• _SHORT PROBLEM_:
Write out, word for word, only the data from its first line to the line containing "import numpy as np".

** start of LISTED ENTRIES **

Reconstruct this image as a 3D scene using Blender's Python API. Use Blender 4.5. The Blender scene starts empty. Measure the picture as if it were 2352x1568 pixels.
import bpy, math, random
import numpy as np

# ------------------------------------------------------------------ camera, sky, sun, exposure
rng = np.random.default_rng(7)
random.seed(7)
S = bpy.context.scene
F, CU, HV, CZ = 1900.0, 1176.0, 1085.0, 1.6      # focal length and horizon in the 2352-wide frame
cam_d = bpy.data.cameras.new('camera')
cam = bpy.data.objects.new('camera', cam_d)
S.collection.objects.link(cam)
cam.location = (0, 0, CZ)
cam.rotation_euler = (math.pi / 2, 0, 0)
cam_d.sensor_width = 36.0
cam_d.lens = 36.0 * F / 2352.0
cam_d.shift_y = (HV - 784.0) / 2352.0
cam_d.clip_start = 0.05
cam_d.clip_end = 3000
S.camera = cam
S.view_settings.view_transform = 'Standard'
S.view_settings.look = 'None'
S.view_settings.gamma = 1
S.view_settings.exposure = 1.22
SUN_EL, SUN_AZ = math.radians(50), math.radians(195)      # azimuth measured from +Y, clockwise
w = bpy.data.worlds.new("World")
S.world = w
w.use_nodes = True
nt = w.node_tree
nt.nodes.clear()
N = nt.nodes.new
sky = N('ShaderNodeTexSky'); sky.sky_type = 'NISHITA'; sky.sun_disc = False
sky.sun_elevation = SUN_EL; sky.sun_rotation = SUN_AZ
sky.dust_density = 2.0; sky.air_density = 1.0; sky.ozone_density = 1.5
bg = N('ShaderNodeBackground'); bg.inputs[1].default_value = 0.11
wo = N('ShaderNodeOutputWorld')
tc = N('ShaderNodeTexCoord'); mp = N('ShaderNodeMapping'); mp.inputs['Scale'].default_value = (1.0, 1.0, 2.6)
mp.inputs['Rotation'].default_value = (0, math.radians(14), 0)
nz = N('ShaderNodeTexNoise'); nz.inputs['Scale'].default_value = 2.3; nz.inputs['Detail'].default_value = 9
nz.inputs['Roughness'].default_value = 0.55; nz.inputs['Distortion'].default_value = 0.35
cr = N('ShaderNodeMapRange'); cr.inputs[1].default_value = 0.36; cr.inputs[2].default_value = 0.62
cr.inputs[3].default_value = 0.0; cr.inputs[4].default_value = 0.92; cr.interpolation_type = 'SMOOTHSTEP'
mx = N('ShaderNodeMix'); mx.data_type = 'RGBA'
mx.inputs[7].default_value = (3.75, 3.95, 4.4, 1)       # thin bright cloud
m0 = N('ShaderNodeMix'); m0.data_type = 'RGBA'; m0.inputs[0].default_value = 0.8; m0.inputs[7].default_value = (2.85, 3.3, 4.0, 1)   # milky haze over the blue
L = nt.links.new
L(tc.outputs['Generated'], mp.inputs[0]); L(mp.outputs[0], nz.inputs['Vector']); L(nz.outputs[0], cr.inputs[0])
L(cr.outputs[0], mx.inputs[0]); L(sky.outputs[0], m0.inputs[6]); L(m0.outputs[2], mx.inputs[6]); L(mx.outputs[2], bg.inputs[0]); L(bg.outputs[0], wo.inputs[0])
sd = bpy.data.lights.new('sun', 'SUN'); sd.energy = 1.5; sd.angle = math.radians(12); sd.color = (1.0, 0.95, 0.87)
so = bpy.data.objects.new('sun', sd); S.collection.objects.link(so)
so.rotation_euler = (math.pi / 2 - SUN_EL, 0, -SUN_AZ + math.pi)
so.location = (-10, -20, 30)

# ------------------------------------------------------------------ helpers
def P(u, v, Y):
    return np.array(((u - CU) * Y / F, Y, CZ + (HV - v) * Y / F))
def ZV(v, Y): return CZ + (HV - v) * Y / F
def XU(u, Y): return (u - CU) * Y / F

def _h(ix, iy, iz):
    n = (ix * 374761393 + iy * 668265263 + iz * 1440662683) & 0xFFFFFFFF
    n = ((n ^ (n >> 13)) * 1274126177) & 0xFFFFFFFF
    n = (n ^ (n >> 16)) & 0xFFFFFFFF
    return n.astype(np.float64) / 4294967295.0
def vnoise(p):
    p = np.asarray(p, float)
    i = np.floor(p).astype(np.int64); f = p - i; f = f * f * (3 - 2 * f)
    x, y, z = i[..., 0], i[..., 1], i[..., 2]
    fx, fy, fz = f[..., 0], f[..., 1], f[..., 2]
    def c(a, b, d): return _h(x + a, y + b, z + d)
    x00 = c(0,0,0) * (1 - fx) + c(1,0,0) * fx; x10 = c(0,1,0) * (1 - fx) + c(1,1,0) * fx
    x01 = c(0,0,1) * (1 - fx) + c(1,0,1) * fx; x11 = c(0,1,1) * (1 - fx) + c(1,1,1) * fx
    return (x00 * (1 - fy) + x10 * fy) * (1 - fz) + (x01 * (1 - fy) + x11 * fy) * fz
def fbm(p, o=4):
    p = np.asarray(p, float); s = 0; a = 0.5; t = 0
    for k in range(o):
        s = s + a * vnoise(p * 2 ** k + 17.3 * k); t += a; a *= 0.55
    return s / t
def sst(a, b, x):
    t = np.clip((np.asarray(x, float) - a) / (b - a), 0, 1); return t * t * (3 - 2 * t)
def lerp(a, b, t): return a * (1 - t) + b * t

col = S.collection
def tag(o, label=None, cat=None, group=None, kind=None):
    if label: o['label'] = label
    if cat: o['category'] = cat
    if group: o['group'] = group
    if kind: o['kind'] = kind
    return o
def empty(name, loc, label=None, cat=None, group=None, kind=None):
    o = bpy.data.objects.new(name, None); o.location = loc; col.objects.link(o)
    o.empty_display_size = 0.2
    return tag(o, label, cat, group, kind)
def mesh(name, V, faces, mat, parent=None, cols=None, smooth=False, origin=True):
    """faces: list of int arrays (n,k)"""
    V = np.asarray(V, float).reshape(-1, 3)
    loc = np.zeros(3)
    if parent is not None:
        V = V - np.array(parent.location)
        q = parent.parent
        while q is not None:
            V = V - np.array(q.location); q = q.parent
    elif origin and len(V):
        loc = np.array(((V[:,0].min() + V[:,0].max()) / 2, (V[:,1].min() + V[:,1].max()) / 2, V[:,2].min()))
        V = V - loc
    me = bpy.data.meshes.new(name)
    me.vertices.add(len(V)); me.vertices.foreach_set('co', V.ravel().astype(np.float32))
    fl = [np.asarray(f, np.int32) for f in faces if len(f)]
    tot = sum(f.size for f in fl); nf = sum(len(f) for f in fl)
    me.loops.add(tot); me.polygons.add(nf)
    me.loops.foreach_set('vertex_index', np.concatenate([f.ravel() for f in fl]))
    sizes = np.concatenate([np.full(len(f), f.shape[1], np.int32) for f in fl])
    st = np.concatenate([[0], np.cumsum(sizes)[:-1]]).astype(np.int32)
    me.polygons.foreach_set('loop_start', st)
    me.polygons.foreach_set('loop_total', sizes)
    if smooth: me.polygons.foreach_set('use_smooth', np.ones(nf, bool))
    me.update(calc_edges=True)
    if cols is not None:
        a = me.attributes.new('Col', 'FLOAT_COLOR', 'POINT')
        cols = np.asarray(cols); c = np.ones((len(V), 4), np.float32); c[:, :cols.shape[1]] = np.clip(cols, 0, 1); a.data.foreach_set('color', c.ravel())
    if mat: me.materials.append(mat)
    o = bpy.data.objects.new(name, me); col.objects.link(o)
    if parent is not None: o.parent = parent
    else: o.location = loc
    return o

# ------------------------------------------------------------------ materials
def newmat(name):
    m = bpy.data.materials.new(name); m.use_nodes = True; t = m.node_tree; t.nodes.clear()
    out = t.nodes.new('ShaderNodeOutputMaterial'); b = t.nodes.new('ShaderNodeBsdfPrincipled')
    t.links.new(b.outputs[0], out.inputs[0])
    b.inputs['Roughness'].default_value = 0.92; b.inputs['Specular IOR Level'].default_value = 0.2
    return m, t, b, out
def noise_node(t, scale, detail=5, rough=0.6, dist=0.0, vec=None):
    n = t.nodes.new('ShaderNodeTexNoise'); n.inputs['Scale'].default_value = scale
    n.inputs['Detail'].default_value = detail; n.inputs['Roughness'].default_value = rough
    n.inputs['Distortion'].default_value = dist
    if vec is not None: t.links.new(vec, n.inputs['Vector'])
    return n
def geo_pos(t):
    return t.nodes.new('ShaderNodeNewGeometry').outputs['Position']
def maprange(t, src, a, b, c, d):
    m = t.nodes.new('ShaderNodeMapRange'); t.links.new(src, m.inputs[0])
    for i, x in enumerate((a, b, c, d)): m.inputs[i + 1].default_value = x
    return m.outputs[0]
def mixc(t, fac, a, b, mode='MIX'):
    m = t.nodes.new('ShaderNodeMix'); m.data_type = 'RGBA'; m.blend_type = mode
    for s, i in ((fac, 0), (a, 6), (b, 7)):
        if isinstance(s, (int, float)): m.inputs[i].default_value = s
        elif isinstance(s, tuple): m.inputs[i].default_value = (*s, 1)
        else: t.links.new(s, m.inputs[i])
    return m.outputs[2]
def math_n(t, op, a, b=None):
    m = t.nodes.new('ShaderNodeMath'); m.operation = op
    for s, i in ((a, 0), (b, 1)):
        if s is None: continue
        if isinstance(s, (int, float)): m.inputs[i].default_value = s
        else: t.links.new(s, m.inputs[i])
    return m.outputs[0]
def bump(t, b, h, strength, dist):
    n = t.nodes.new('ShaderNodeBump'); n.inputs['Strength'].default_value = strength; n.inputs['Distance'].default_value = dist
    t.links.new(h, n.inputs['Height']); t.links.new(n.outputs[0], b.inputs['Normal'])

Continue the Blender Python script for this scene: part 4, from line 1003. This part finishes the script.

** end of LISTED ENTRIES **

• _THE SOLUTION_:
Reconstruct this image as a 3D scene using Blender's Python API. Use Blender 4.5. The Blender scene starts empty. Measure the picture as if it were 2352x1568 pixels.
import bpy, math, random
import numpy as np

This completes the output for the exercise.